My own view is pumped hydro does have enormous potential for long, deep storage but the levels of planning and forethought and commitment to investment have been lacking, not suitable sites. Getting the approvals can be problematic and time consuming but not really for regulators that rate decarbonising as essential; governments have the power to push through critical projects, if they so choose.

Until (too) recently the confidence that the solar and wind capacity to need pumped hydro would be built was largely absent - but batteries offer a short term, fast fix, with enough convenience and added benefits that investment that might have flowed to pumped hydro is going to batteries irrespective of lower overall costs per MWh. I think batteries have managed to take advantage of being less impeded by siting approvals process - and from being able to help defer transmission upgrades rather than requiring them. Dense Fluid Hydro startups may see that as an advantage applying to them but I don't think so; batteries will always be easier to site.

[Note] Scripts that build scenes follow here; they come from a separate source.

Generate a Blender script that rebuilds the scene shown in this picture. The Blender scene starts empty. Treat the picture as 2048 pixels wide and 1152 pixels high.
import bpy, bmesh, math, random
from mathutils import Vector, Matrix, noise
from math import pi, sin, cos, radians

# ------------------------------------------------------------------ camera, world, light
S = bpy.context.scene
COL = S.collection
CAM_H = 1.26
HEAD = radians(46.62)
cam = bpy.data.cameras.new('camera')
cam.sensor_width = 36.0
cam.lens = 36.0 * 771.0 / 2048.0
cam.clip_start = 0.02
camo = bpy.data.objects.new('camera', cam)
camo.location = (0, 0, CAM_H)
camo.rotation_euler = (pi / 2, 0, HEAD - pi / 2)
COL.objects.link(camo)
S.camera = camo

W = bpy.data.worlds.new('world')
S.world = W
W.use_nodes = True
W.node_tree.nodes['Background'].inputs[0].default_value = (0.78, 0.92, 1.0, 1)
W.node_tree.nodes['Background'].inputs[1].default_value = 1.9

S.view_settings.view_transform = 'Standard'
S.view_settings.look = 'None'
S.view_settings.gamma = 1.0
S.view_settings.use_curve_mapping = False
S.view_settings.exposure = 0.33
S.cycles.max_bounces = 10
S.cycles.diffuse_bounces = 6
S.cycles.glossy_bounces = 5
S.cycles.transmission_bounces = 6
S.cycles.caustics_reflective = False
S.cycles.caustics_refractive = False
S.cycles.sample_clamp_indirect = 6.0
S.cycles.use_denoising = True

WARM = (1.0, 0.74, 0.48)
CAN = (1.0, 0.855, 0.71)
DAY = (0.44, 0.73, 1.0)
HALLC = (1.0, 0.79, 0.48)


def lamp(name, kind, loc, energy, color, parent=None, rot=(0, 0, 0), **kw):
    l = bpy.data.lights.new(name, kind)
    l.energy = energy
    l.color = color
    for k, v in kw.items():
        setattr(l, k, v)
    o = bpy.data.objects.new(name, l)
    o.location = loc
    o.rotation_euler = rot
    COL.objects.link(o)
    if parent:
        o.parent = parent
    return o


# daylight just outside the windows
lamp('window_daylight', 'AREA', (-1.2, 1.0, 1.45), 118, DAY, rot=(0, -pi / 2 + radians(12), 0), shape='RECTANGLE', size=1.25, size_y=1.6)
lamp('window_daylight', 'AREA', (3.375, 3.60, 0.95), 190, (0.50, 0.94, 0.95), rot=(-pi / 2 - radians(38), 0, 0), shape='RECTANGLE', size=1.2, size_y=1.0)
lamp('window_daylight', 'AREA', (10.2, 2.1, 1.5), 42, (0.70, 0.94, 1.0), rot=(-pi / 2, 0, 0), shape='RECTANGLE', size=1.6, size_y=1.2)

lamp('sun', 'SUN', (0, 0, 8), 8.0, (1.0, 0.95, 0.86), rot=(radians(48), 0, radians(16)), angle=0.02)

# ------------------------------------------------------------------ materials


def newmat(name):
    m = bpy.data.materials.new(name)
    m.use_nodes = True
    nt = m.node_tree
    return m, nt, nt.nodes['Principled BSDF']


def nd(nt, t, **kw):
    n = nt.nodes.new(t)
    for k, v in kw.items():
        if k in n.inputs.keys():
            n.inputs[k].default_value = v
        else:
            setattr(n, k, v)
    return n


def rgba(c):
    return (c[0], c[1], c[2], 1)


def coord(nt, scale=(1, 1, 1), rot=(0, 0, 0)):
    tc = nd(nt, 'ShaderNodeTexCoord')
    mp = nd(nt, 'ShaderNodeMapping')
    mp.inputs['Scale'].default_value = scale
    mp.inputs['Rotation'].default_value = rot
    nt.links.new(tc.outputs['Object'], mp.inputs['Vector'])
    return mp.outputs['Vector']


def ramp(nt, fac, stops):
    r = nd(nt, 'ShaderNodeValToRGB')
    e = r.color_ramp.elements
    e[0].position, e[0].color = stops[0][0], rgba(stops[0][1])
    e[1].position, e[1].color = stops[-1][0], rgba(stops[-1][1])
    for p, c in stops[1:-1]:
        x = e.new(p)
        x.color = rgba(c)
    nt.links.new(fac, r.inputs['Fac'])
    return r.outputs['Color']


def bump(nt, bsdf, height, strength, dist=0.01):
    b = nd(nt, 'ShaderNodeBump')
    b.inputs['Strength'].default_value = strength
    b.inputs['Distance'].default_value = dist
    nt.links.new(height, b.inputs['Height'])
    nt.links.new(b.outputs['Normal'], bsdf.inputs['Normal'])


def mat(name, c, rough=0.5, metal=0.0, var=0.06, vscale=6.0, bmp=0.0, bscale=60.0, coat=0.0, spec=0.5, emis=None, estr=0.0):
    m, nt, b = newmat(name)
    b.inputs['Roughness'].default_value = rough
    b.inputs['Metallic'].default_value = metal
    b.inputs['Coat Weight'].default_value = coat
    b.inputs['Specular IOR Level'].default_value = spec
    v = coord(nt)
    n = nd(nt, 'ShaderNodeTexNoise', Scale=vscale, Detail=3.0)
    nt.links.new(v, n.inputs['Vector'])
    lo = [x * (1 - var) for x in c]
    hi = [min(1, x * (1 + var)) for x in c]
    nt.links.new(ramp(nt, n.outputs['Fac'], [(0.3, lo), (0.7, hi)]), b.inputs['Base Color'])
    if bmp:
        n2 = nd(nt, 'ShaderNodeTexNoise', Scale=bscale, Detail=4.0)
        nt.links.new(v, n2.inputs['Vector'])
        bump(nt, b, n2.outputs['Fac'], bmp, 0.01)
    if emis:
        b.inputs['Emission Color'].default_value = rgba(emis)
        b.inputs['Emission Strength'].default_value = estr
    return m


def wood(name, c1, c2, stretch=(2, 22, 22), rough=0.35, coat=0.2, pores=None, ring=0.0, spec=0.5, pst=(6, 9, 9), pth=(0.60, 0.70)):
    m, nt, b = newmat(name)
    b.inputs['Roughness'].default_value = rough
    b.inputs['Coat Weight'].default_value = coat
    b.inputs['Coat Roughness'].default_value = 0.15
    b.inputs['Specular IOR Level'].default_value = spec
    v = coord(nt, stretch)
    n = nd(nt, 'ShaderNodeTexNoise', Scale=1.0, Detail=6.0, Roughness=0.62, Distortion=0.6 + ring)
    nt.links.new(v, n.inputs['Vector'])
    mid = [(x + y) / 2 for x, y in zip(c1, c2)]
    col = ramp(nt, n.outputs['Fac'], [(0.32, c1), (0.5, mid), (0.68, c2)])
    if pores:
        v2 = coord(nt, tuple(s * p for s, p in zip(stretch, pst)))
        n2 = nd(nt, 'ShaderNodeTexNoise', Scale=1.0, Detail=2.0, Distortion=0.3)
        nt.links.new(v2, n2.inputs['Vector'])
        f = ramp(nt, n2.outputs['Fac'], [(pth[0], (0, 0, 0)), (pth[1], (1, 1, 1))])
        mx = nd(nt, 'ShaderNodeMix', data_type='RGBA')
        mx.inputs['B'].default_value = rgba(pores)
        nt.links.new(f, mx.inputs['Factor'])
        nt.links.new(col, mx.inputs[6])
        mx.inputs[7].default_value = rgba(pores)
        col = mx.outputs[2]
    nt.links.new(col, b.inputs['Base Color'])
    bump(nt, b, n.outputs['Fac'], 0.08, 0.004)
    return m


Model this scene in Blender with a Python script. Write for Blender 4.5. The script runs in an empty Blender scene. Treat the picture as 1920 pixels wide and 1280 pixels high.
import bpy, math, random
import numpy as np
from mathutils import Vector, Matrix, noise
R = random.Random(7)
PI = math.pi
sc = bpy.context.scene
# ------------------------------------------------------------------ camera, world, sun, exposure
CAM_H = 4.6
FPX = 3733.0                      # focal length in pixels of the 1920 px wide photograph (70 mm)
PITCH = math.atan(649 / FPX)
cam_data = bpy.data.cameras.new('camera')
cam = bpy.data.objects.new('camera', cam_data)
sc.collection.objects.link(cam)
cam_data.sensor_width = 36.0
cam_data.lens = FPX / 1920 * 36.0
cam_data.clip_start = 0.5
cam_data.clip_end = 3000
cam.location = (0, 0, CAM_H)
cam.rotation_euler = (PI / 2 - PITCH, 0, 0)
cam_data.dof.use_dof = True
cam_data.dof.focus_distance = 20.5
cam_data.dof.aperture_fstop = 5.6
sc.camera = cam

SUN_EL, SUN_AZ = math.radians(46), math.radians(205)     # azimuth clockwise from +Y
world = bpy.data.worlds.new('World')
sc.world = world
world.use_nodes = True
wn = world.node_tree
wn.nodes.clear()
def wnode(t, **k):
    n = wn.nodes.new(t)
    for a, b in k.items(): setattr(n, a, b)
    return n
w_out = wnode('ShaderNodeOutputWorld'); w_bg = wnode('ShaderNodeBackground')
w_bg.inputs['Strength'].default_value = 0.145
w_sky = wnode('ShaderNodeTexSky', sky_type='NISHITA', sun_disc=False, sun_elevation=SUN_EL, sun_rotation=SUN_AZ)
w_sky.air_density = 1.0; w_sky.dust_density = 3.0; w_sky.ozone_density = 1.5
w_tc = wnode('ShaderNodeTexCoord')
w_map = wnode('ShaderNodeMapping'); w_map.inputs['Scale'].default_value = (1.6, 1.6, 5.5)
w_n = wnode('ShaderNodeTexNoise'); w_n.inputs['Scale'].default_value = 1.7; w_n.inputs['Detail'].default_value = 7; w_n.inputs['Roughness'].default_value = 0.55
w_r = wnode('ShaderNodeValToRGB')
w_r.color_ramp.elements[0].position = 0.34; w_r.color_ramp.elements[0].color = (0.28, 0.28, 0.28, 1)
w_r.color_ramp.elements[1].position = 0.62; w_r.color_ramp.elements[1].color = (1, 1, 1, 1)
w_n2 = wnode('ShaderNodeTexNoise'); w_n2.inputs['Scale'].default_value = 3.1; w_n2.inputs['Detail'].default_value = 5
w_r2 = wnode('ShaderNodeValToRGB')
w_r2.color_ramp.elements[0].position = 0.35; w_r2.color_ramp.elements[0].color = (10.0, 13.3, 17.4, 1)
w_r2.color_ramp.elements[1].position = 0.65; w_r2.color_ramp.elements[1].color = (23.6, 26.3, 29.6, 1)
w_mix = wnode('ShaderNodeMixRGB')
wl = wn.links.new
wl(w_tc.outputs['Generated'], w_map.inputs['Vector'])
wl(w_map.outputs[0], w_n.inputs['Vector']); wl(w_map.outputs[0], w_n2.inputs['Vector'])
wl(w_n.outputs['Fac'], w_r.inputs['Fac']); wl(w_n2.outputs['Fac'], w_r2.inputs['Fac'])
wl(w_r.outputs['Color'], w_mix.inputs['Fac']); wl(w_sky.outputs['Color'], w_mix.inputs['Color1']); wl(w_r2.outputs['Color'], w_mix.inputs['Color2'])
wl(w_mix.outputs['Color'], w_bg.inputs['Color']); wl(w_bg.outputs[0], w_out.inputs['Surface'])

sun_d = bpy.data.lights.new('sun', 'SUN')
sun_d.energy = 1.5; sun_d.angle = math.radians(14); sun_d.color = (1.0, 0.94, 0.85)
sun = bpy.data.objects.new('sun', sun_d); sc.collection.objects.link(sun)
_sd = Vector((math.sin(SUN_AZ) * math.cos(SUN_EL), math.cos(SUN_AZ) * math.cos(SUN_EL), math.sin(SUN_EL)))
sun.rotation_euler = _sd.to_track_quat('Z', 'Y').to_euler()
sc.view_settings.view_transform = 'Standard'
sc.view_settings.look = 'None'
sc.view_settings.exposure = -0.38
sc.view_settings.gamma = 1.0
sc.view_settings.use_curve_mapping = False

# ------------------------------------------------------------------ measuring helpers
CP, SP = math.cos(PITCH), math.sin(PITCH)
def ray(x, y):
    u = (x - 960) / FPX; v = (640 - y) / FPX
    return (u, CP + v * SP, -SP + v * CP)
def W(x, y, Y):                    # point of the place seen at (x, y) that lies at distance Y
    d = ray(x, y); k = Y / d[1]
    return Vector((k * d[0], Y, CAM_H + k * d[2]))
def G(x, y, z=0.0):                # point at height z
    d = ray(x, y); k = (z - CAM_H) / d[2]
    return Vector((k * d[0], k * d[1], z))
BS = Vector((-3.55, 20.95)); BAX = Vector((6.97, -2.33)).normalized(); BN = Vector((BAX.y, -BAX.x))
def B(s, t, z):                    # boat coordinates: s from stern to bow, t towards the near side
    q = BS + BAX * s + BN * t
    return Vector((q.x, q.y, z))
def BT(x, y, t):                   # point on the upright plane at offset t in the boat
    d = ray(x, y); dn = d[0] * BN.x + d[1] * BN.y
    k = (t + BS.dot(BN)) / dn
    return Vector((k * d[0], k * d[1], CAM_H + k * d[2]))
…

Australia has a large pumped hydro project in construction, Snowy 2, somewhat remarkable for being committed to ahead of the solar and wind it is intended for; that project has not been going well (which should not be seen as typical) but the time scales as well us up front costs are still an issue for pumped hydro and the additional transmission capacity is a big cost.

I note that Snowy 2 was committed to the same year as South Australia committed to the first 'large' battery installation (to widespread derision); the battery was in operation before the end of that year and in power delivery terms (MW) batteries now exceed what Snowy 2 will add when it does come online - and are catching up fast in total energy capacity term (MWh). LFP has displaced and exceeded NMC and very possible Sodium will displace and exceed LFP; can't rely on assumptions about batteries being unsuitable for long deep storage.